### Task instructions
Quote the whole listing word for word, please.

-- start Dataset excerpt --

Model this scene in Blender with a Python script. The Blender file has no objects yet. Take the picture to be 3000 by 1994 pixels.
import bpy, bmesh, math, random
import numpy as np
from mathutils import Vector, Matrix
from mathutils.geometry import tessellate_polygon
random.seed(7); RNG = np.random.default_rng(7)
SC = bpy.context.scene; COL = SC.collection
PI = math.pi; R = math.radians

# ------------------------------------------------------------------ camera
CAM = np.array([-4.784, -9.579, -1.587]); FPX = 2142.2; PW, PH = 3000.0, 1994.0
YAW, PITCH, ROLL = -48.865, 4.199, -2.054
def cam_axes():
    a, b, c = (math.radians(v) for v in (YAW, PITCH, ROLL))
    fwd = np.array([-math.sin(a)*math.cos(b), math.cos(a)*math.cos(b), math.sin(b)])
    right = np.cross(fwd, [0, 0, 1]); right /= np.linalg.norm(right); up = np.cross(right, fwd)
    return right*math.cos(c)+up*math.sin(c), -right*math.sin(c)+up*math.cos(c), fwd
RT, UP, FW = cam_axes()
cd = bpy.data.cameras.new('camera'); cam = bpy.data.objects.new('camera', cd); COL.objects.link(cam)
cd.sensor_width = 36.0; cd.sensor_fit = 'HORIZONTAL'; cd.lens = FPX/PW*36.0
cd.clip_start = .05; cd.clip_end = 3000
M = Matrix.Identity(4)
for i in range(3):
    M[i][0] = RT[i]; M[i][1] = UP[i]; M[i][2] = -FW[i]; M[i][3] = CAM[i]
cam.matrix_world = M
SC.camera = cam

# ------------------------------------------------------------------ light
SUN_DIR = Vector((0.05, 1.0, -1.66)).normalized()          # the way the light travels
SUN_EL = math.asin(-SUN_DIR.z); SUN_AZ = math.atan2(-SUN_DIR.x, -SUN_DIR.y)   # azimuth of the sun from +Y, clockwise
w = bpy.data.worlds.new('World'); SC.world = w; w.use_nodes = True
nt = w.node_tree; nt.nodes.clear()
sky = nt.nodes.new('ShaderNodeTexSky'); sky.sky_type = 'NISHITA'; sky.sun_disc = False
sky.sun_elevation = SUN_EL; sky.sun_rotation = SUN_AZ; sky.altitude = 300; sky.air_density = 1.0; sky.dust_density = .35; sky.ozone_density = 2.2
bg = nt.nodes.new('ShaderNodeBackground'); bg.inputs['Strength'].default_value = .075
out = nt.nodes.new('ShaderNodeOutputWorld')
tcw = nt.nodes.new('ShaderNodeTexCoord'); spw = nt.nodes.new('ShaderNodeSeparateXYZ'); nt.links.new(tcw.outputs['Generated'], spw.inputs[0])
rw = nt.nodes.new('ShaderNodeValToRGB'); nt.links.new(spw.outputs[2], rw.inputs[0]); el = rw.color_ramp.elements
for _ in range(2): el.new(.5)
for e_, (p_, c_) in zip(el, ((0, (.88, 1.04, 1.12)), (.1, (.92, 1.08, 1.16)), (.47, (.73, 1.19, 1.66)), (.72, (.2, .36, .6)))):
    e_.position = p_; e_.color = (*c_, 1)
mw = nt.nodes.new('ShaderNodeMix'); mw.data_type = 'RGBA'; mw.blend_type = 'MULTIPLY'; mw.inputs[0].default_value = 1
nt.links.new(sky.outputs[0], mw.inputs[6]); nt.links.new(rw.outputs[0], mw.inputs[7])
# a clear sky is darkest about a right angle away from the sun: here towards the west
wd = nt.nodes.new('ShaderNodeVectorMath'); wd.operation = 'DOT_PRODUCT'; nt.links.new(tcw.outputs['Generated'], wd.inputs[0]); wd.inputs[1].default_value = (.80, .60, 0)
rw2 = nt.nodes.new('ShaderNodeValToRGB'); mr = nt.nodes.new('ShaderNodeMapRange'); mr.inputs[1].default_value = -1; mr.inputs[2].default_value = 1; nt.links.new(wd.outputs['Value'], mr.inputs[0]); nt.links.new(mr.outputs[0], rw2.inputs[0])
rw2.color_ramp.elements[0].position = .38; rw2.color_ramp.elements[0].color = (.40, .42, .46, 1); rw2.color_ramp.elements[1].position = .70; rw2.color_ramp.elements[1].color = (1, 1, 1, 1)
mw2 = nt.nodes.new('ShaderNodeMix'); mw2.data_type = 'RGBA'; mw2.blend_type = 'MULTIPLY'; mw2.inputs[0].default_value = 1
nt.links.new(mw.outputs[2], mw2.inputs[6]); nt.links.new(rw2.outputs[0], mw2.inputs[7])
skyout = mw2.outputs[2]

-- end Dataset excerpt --

### Finished exercise
Model this scene in Blender with a Python script. The Blender file has no objects yet. Take the picture to be 3000 by 1994 pixels.
import bpy, bmesh, math, random
import numpy as np
from mathutils import Vector, Matrix
from mathutils.geometry import tessellate_polygon
random.seed(7); RNG = np.random.default_rng(7)
SC = bpy.context.scene; COL = SC.collection
PI = math.pi; R = math.radians

# ------------------------------------------------------------------ camera
CAM = np.array([-4.784, -9.579, -1.587]); FPX = 2142.2; PW, PH = 3000.0, 1994.0
YAW, PITCH, ROLL = -48.865, 4.199, -2.054
def cam_axes():
    a, b, c = (math.radians(v) for v in (YAW, PITCH, ROLL))
    fwd = np.array([-math.sin(a)*math.cos(b), math.cos(a)*math.cos(b), math.sin(b)])
    right = np.cross(fwd, [0, 0, 1]); right /= np.linalg.norm(right); up = np.cross(right, fwd)
    return right*math.cos(c)+up*math.sin(c), -right*math.sin(c)+up*math.cos(c), fwd
RT, UP, FW = cam_axes()
cd = bpy.data.cameras.new('camera'); cam = bpy.data.objects.new('camera', cd); COL.objects.link(cam)
cd.sensor_width = 36.0; cd.sensor_fit = 'HORIZONTAL'; cd.lens = FPX/PW*36.0
cd.clip_start = .05; cd.clip_end = 3000
M = Matrix.Identity(4)
for i in range(3):
    M[i][0] = RT[i]; M[i][1] = UP[i]; M[i][2] = -FW[i]; M[i][3] = CAM[i]
cam.matrix_world = M
SC.camera = cam

# ------------------------------------------------------------------ light
SUN_DIR = Vector((0.05, 1.0, -1.66)).normalized()          # the way the light travels
SUN_EL = math.asin(-SUN_DIR.z); SUN_AZ = math.atan2(-SUN_DIR.x, -SUN_DIR.y)   # azimuth of the sun from +Y, clockwise
w = bpy.data.worlds.new('World'); SC.world = w; w.use_nodes = True
nt = w.node_tree; nt.nodes.clear()
sky = nt.nodes.new('ShaderNodeTexSky'); sky.sky_type = 'NISHITA'; sky.sun_disc = False
sky.sun_elevation = SUN_EL; sky.sun_rotation = SUN_AZ; sky.altitude = 300; sky.air_density = 1.0; sky.dust_density = .35; sky.ozone_density = 2.2
bg = nt.nodes.new('ShaderNodeBackground'); bg.inputs['Strength'].default_value = .075
out = nt.nodes.new('ShaderNodeOutputWorld')
tcw = nt.nodes.new('ShaderNodeTexCoord'); spw = nt.nodes.new('ShaderNodeSeparateXYZ'); nt.links.new(tcw.outputs['Generated'], spw.inputs[0])
rw = nt.nodes.new('ShaderNodeValToRGB'); nt.links.new(spw.outputs[2], rw.inputs[0]); el = rw.color_ramp.elements
for _ in range(2): el.new(.5)
for e_, (p_, c_) in zip(el, ((0, (.88, 1.04, 1.12)), (.1, (.92, 1.08, 1.16)), (.47, (.73, 1.19, 1.66)), (.72, (.2, .36, .6)))):
    e_.position = p_; e_.color = (*c_, 1)
mw = nt.nodes.new('ShaderNodeMix'); mw.data_type = 'RGBA'; mw.blend_type = 'MULTIPLY'; mw.inputs[0].default_value = 1
nt.links.new(sky.outputs[0], mw.inputs[6]); nt.links.new(rw.outputs[0], mw.inputs[7])
# a clear sky is darkest about a right angle away from the sun: here towards the west
wd = nt.nodes.new('ShaderNodeVectorMath'); wd.operation = 'DOT_PRODUCT'; nt.links.new(tcw.outputs['Generated'], wd.inputs[0]); wd.inputs[1].default_value = (.80, .60, 0)
rw2 = nt.nodes.new('ShaderNodeValToRGB'); mr = nt.nodes.new('ShaderNodeMapRange'); mr.inputs[1].default_value = -1; mr.inputs[2].default_value = 1; nt.links.new(wd.outputs['Value'], mr.inputs[0]); nt.links.new(mr.outputs[0], rw2.inputs[0])
rw2.color_ramp.elements[0].position = .38; rw2.color_ramp.elements[0].color = (.40, .42, .46, 1); rw2.color_ramp.elements[1].position = .70; rw2.color_ramp.elements[1].color = (1, 1, 1, 1)
mw2 = nt.nodes.new('ShaderNodeMix'); mw2.data_type = 'RGBA'; mw2.blend_type = 'MULTIPLY'; mw2.inputs[0].default_value = 1
nt.links.new(mw.outputs[2], mw2.inputs[6]); nt.links.new(rw2.outputs[0], mw2.inputs[7])
skyout = mw2.outputs[2]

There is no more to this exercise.